Heritage also backed America’s support of the war in Ukraine, at least until Trump criticized it. The group now opposes aid to Ukraine, blames American “saber-rattling” for causing the war and claims it is concerned about the Biden administration’s lack of transparency about the funding.
As Roberts told the Times: “We believe that the manner in which the Ukraine aid packages have been put together, the manner in which they’ve been debated or really not debated in Congress, the manner in which they’ve not been analyzed, the manner in which there’s no transparency, the fact that there’s no strategy actually is a violation of the principle of peace through strength.”
Joe McCarthy déjà vu
One reason for cutting the federal workforce is alleged communists in the ranks.
“These men and women, these communists, really, are in positions where they’re dictating with the power, the authority of law, what other Americans do,” Roberts told conservative radio host Jesse Kelly.
In his Times interview, Roberts expressed his admiration for Joseph McCarthy, the Wisconsin senator who made a name for himself in the 1950s Cold War era by claiming hundreds of communists and Russian spies had infiltrated the U.S. government.

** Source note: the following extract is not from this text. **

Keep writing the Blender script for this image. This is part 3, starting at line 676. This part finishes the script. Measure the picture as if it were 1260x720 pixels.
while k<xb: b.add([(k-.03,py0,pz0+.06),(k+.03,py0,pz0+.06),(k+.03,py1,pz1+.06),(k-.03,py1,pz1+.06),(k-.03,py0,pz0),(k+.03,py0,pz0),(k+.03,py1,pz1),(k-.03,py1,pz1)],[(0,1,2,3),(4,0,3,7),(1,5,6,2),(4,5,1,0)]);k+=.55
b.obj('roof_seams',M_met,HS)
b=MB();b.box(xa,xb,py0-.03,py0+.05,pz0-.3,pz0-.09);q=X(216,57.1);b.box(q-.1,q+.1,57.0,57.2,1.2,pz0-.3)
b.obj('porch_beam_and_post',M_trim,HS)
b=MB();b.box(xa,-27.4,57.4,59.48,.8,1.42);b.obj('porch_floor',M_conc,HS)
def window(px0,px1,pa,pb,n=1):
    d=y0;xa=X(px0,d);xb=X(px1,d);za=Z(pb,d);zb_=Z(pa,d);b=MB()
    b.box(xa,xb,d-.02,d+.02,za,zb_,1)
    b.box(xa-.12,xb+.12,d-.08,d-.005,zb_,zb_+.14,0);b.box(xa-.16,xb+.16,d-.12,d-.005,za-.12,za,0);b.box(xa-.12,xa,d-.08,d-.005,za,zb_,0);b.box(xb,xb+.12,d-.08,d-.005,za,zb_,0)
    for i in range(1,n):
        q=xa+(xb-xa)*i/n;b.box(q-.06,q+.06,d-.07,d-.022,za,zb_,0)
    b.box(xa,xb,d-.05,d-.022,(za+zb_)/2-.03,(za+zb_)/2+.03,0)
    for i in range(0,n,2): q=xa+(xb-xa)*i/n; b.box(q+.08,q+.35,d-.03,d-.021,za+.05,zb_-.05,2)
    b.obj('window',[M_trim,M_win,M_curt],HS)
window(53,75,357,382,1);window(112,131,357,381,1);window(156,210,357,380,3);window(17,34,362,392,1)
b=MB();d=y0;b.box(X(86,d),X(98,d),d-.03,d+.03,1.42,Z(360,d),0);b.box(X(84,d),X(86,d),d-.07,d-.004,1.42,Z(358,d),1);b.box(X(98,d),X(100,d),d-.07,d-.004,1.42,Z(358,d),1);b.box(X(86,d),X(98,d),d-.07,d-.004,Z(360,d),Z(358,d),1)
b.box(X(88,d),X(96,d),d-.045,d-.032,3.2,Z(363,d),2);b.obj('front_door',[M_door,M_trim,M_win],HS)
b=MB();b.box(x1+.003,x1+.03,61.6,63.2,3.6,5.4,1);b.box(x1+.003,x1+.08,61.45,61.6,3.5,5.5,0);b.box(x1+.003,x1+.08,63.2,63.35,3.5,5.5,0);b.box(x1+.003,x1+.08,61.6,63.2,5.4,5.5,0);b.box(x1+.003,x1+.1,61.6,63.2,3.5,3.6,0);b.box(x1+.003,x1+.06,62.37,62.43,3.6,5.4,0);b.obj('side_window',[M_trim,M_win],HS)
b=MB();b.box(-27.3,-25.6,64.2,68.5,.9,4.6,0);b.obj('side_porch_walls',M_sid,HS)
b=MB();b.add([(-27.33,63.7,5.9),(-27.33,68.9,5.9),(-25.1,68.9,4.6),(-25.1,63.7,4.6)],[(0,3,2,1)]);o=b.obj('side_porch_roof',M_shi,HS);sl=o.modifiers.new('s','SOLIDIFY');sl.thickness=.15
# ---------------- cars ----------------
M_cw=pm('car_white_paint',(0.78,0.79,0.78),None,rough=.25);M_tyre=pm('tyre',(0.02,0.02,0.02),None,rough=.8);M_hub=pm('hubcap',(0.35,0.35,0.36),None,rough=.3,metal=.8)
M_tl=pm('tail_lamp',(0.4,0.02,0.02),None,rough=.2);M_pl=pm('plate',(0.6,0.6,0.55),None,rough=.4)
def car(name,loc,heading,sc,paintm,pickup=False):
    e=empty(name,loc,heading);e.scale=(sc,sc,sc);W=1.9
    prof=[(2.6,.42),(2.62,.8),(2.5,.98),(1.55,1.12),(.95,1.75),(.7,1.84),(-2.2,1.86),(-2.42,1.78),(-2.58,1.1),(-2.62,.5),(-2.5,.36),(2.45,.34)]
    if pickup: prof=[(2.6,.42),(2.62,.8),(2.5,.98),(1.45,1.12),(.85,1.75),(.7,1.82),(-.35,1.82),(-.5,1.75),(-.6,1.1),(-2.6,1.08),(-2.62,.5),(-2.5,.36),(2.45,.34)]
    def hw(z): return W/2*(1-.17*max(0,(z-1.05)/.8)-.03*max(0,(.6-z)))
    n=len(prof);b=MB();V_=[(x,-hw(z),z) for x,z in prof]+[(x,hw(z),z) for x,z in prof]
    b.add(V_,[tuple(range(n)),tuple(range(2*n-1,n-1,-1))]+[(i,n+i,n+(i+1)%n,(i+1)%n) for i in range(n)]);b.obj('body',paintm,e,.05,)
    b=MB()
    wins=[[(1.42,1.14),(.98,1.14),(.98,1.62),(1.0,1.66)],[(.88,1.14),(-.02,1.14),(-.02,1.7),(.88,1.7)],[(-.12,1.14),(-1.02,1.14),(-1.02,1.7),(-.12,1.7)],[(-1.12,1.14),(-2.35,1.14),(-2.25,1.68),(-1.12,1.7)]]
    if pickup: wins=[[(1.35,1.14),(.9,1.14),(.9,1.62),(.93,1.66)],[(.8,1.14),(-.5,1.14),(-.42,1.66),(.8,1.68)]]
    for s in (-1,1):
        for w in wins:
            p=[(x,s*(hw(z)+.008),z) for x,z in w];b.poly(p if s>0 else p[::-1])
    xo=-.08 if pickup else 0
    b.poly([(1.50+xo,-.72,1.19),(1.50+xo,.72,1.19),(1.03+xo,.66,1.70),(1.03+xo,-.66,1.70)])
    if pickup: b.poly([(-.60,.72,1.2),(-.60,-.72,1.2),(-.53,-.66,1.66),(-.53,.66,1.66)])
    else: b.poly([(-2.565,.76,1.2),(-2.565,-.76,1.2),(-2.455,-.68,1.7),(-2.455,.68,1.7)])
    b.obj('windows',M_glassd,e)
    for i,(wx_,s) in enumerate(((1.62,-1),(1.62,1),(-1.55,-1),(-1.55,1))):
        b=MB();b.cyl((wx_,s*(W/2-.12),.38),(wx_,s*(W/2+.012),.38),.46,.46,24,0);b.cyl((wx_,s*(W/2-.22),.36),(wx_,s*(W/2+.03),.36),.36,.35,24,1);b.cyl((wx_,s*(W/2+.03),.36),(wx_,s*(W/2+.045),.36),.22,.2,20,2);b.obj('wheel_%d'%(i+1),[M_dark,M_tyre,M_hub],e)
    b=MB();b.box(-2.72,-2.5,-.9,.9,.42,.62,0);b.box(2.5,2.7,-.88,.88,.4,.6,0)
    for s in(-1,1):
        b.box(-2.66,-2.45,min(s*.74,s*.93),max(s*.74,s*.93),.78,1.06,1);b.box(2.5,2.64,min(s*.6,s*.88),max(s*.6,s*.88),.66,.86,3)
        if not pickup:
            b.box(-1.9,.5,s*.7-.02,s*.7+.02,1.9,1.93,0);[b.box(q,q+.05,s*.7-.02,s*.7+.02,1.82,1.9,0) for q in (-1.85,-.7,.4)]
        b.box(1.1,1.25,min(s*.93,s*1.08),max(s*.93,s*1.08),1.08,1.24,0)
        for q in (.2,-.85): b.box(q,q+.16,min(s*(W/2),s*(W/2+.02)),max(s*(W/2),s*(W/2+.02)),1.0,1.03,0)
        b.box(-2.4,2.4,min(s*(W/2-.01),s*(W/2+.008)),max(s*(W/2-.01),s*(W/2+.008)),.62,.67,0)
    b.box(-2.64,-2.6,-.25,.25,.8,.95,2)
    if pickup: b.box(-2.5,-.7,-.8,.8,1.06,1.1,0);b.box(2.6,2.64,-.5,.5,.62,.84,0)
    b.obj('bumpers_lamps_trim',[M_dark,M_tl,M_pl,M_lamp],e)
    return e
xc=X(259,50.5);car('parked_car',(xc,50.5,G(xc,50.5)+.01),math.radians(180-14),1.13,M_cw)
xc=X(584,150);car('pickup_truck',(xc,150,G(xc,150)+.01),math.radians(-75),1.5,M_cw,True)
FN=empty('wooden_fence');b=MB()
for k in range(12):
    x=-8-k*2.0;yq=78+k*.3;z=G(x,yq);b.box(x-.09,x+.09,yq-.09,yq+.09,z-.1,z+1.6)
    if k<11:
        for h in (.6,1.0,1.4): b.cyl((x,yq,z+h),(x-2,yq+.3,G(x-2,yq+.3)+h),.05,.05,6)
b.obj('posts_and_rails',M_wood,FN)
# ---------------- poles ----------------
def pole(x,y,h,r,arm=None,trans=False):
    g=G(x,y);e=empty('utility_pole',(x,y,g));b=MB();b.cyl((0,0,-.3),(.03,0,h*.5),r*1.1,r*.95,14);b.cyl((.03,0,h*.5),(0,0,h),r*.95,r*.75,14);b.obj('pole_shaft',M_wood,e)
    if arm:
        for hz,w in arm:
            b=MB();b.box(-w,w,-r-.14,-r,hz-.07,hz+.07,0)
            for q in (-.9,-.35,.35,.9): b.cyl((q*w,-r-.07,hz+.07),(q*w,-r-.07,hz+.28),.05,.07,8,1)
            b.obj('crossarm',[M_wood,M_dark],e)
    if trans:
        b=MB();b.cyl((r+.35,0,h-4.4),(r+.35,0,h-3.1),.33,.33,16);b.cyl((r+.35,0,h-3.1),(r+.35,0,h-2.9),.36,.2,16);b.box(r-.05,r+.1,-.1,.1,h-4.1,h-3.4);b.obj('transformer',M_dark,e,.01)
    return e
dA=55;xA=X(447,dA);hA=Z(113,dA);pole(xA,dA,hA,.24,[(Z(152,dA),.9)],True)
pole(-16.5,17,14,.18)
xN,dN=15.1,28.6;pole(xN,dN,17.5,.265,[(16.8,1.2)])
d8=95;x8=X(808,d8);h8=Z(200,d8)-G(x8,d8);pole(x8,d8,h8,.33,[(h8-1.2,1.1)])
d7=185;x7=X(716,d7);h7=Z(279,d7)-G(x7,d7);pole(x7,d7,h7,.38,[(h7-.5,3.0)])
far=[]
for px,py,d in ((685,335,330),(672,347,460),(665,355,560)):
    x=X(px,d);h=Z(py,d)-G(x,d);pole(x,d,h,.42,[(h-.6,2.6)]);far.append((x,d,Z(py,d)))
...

“His motivation was, as you know, that real communists, like capital-C Communists, had infiltrated the federal government, which we learned in hindsight he was right about,” Roberts said. “Obviously, at least some of his tactics were terrible, but what he got right was the motivation. And perhaps if he had not used those tactics, or maybe if he had been a political leader not prone to those kinds of tactics, the result would have been a lot more fruitful and effective for American society.”
January 6
Regarding the January 6 insurrection at the U.S. Capitol, Roberts told the Times: “A lot of the people in Jan. 6 were just knuckleheads,” but Black Lives Matter riots “were far worse.”
“The amount of ink that has been spilled, the amount of political gain that Congresswoman Cheney has made as a result of that is just atrocious,” he said. “And I think the far bigger threat to our republic is the Biden family.”